**SET PROBLEM**
Return only the lines from the top of the data down to the one that holds "R = math.radians", both included, without any pictures.

------------------------------------------------------------

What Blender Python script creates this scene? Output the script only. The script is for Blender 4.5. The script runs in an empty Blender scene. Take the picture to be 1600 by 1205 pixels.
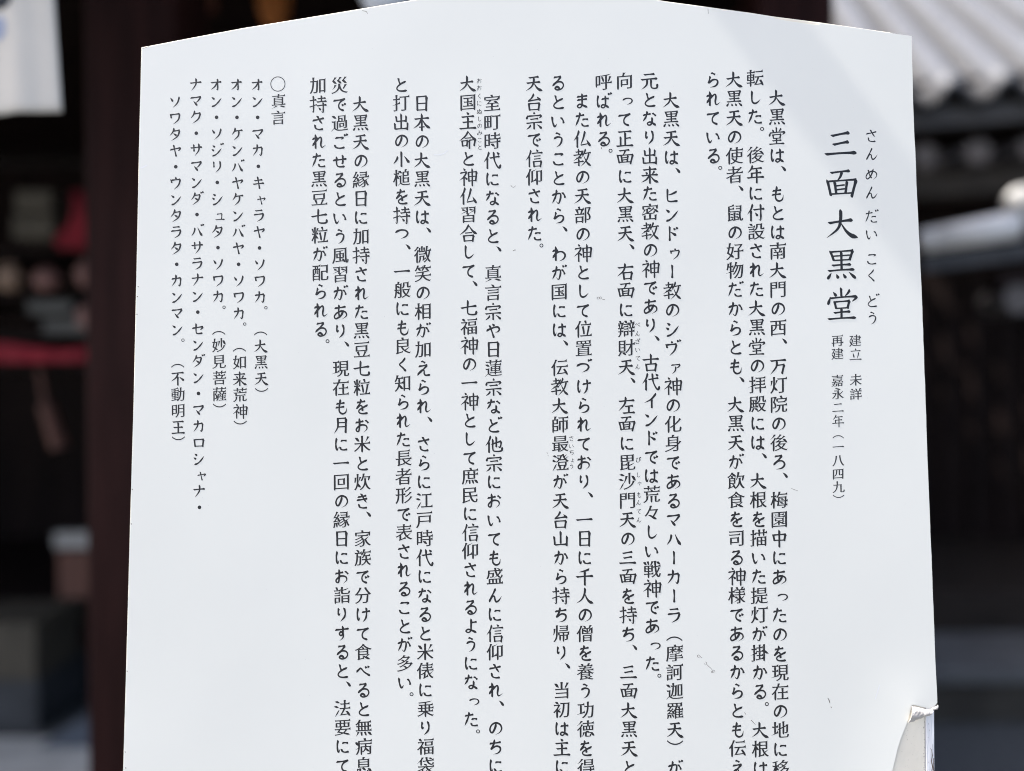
import bpy, bmesh, math, random
import numpy as np
from mathutils import Vector, Matrix, noise
from mathutils.geometry import delaunay_2d_cdt

random.seed(7)
S = bpy.context.scene
COL = S.collection
R = math.radians

# ------------------------------------------------------------------ camera
F_PX = 1244.4                                   # focal length in pixels of a 1600 px wide picture (28 mm on 36 mm)
ROLL = 0.0063
CAM = Vector((0.0, 0.0, 1.5))
cam_d = bpy.data.cameras.new('camera')
cam = bpy.data.objects.new('camera', cam_d); COL.objects.link(cam)
cam_d.lens = 28.0; cam_d.sensor_width = 36.0; cam_d.clip_start = 0.05; cam_d.clip_end = 500
cr, sr = math.cos(ROLL), math.sin(ROLL)
cam.matrix_world = Matrix(((cr, sr, 0, CAM.x), (0, 0, -1, CAM.y), (-sr, cr, 0, CAM.z), (0, 0, 0, 1)))
cam_d.dof.use_dof = True
cam_d.dof.focus_distance = 0.93
cam_d.dof.aperture_fstop = 0.88
S.camera = cam

# ------------------------------------------------------------------ sky, sun, exposure
SUN_TO = Vector((-0.58, -0.008, 0.80)).normalized()          # direction towards the sun
elev = math.asin(SUN_TO.z); azim = math.atan2(SUN_TO.x, SUN_TO.y)
world = bpy.data.worlds.new('World'); S.world = world; world.use_nodes = True
nt = world.node_tree
bg = nt.nodes['Background']
sky = nt.nodes.new('ShaderNodeTexSky'); sky.sky_type = 'NISHITA'; sky.sun_disc = False
sky.sun_elevation = elev; sky.sun_rotation = azim; sky.dust_density = 5.0; sky.air_density = 0.8; sky.ozone_density = 0.42
nt.links.new(sky.outputs[0], bg.inputs[0]); bg.inputs[1].default_value = 0.12
sun_d = bpy.data.lights.new('sun', 'SUN'); sun = bpy.data.objects.new('sun', sun_d); COL.objects.link(sun)
sun_d.energy = 4.2; sun_d.angle = R(0.8); sun_d.color = (1.0, 0.955, 0.89)
sun.rotation_euler = (-SUN_TO).to_track_quat('-Z', 'Y').to_euler(); sun.location = (-2, -1, 5)
S.view_settings.view_transform = 'Standard'; S.view_settings.look = 'None'
S.cycles.filter_width = 1.0
S.view_settings.gamma = 1.0; S.view_settings.use_curve_mapping = False
S.view_settings.exposure = 1.60

# ------------------------------------------------------------------ helpers
def W(u, v, D):
    """point seen at pixel (u, v) of the photograph, D metres in front of the camera"""
    xc, zc = (u - 800) / F_PX, -(v - 602.5) / F_PX
    return Vector((D * (xc * cr + zc * sr), D, CAM.z + D * (-xc * sr + zc * cr)))

def mat(name, col, rough=0.6, var=0.12, scale=8.0, bump=0.0, bscale=60.0, spec=0.5, stretch=(1, 1, 1), metallic=0.0):
    m = bpy.data.materials.new(name); m.use_nodes = True
    t = m.node_tree; b = t.nodes['Principled BSDF']
    b.inputs['Roughness'].default_value = rough
    b.inputs['Specular IOR Level'].default_value = spec
    b.inputs['Metallic'].default_value = metallic
    tc = t.nodes.new('ShaderNodeTexCoord'); mp = t.nodes.new('ShaderNodeMapping')
    mp.inputs['Scale'].default_value = stretch
    t.links.new(tc.outputs['Object'], mp.inputs[0])
    n = t.nodes.new('ShaderNodeTexNoise'); n.inputs['Scale'].default_value = scale; n.inputs['Detail'].default_value = 6
    t.links.new(mp.outputs[0], n.inputs['Vector'])
    r = t.nodes.new('ShaderNodeValToRGB')
    r.color_ramp.elements[0].position = 0.3; r.color_ramp.elements[1].position = 0.7
    r.color_ramp.elements[0].color = tuple(c * (1 - var) for c in col) + (1,)
    r.color_ramp.elements[1].color = tuple(min(1, c * (1 + var)) for c in col) + (1,)
    t.links.new(n.outputs['Fac'], r.inputs[0]); t.links.new(r.outputs[0], b.inputs['Base Color'])
    if bump:
        n2 = t.nodes.new('ShaderNodeTexNoise'); n2.inputs['Scale'].default_value = bscale; n2.inputs['Detail'].default_value = 4
        t.links.new(mp.outputs[0], n2.inputs['Vector'])
        bp_ = t.nodes.new('ShaderNodeBump'); bp_.inputs['Strength'].default_value = bump; bp_.inputs['Distance'].default_value = 0.002
        t.links.new(n2.outputs['Fac'], bp_.inputs['Height']); t.links.new(bp_.outputs[0], b.inputs['Normal'])
    return m

def link(name, me, material, parent=None):
    o = bpy.data.objects.new(name, me); COL.objects.link(o)
    if material: me.materials.append(material)
    if parent: o.parent = parent
    return o

def bm_obj(name, bm, material, parent=None, smooth=False):
    me = bpy.data.meshes.new(name)
    bmesh.ops.recalc_face_normals(bm, faces=bm.faces[:])
    if smooth:
        for f in bm.faces: f.smooth = True
    bm.to_mesh(me); bm.free()
    return link(name, me, material, parent)

def tag(o, label=None, cat=None, group=None, kind=None):
    if label: o['label'] = label
    if cat: o['category'] = cat
    if group: o['group'] = group
    if kind: o['kind'] = kind
    return o

def thing(name, label, cat, loc, rz=0.0, group=None):
    o = bpy.data.objects.new(name, None); COL.objects.link(o)
    o.location = loc; o.rotation_euler = (0, 0, rz); o.empty_display_size = 0.05
    return tag(o, label, cat, group)

def box(bm, c, s, bev=0.0, rot=None):
    r = bmesh.ops.create_cube(bm, size=1.0)
    vs = r['verts']
    bmesh.ops.scale(bm, vec=s, verts=vs)
    if bev:
        es = list({e for v in vs for e in v.link_edges})
        rb = bmesh.ops.bevel(bm, geom=es, offset=bev, segments=2, affect='EDGES', profile=0.5)
        vs = list({v for f in rb['faces'] for v in f.verts} | {v for v in vs if v.is_valid})
    if rot is not None: bmesh.ops.rotate(bm, cent=(0, 0, 0), matrix=rot, verts=vs)
    bmesh.ops.translate(bm, vec=c, verts=vs)
    return vs

def cyl(bm, a, b, r0, r1=None, seg=20, caps=True):
    a, b = Vector(a), Vector(b); r1 = r0 if r1 is None else r1
    d = b - a
    r = bmesh.ops.create_cone(bm, cap_ends=caps, segments=seg, radius1=r0, radius2=r1, depth=d.length)
    q = d.to_track_quat('Z', 'Y').to_matrix().to_4x4()
    bmesh.ops.transform(bm, matrix=Matrix.Translation((a + b) / 2) @ q, verts=r['verts'])
    return r['verts']

def lathe(bm, prof, seg=24, c=(0, 0, 0)):
    rings = []
    for r, z in prof:
        rings.append([bm.verts.new((c[0] + r * math.cos(2 * math.pi * k / seg), c[1] + r * math.sin(2 * math.pi * k / seg), c[2] + z)) for k in range(seg)])
    for a, b in zip(rings, rings[1:]):
        for k in range(seg):
            bm.faces.new((a[k], a[(k + 1) % seg], b[(k + 1) % seg], b[k]))
    bm.faces.new(rings[0][::-1]); bm.faces.new(rings[-1])

# ------------------------------------------------------------------ materials
M = {}
M['sheet'] = mat('white_vinyl', (0.835, 0.845, 0.795), rough=0.42, var=0.022, scale=3.5, bump=0.012, bscale=120.0)
M['cream'] = mat('aged_cream_board', (0.84, 0.80, 0.69), rough=0.7, var=0.06, scale=16, bump=0.25, bscale=150)
M['painted'] = mat('white_painted_wood', (0.76, 0.78, 0.82), rough=0.55, var=0.05, scale=20, bump=0.5, bscale=90, stretch=(6, 6, 0.7))
M['paper_back'] = mat('torn_paper_back', (0.52, 0.50, 0.48), rough=0.85, var=0.08, scale=70, bump=0.6, bscale=300)
M['ink'] = mat('faded_black_print', (0.014, 0.015, 0.018), rough=0.5, var=0.25, scale=120)
M['ink_dark'] = mat('black_print', (0.010, 0.011, 0.014), rough=0.45, var=0.2, scale=120)
M['ink_thin'] = mat('thin_black_print', (0.030, 0.032, 0.036), rough=0.5, var=0.2, scale=120)
M['scratch'] = mat('scratch_grime', (0.20, 0.18, 0.16), rough=0.8, var=0.5, scale=400)
M['crease'] = mat('pale_crease', (0.86, 0.87, 0.88), rough=0.35, var=0.02)
M['crack'] = mat('peeling_crack', (0.13, 0.10, 0.08), rough=0.9, var=0.4, scale=300)
M['wood'] = mat('dark_stained_wood', (0.025, 0.0098, 0.0088), rough=0.6, var=0.45, scale=3.0, bump=0.4, bscale=20, stretch=(6, 6, 0.6), spec=0.08)
M['wood_dk'] = mat('blackened_wood', (0.016, 0.0095, 0.0085), rough=0.7, var=0.4, scale=3.0, stretch=(3, 3, 0.5), spec=0.15)
M['wood_br'] = mat('brown_wood', (0.085, 0.028, 0.016), rough=0.6, var=0.3, scale=6.0, stretch=(5, 5, 1))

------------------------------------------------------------

**SOLUTION**
What Blender Python script creates this scene? Output the script only. The script is for Blender 4.5. The script runs in an empty Blender scene. Take the picture to be 1600 by 1205 pixels.
import bpy, bmesh, math, random
import numpy as np
from mathutils import Vector, Matrix, noise
from mathutils.geometry import delaunay_2d_cdt

random.seed(7)
S = bpy.context.scene
COL = S.collection
R = math.radians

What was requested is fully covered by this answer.